Too confounded healthy

 All over the inhabited globe, so the well-informed sheet gave one to understand, every kind of accident was happening every day to practically everybody in existence except Teddy Weeks. Farmers in Minnesota were getting mixed up with reaping machines, peasants in India were being bisected by crocodiles; iron girders from skyscrapers were falling hourly on the heads of citizens in every town from Philadelphia to San Fransisco; and the only people who were not down with ptomaine poisoning were those who had walked over cliffs, driven motors into walls, tripped over manholes, or assumed on too slight evidence that the gun was not loaded. In a crippled world, it seemed, Teddy Weeks walked alone, whole and glowing with health.

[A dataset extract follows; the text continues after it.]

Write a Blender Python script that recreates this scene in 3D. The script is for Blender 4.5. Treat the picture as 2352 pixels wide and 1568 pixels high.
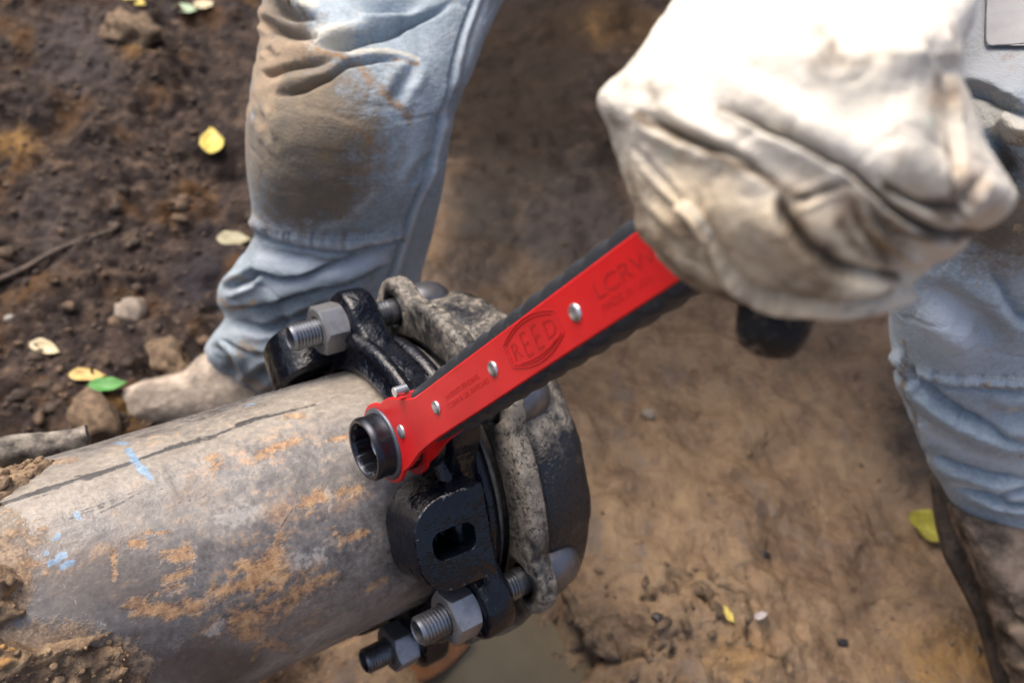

It was one of those grim, ironical, hopeless, grey, despairful situations which the Russian novelists love to write about.

(from "Ukridge's Accident Syndicate," by Sir Pelham Wodehouse)

Tuesday, March 05, 2024

Not the brightest bulb

 If the leading incidents of S. F. Ukridge's disreputable career are to be given to the public - and not, as some might suggest, decently hushed up - I suppose I am the man to write them. Ukridge and I have been intimate since the days of school. Together we sported on the green, and when he was expelled no one missed him more than I. An unfortunate business, this expulsion. Ukridge's generous spirit, ever ill-attuned to school rules, caused him eventually to break the solemnest of them all by sneaking out at night to try his skill at the coco-nut-shies of the local village fair; and his foresight in putting on scarlet whiskers and a false nose for the expedition was completely neutralized by the fact that he absent-mindedly wore his school cap throughout the entire proceedings. He left the next morning, regretted by all.

(from "Ukridge's Dog College," by Sir Pelham Wodehouse)

Saturday, February 24, 2024

Admiral of the Navy

 You may not ever have heard of it, but there was once a rank of Admiral of the Navy, which was given to Admiral George Dewey after his victory at the Battle of Manila Bay in 1898. However, there was never a insignia created that had more stars than the standard one for Admiral. By 1955, the Navy had established that the rank was honorary, and when the rank of Fleet Admiral was created (with five stars), it was specified in a memo that "the rank of Fleet Admiral of the United States Navy shall be considered the senior most rank of the United States Navy."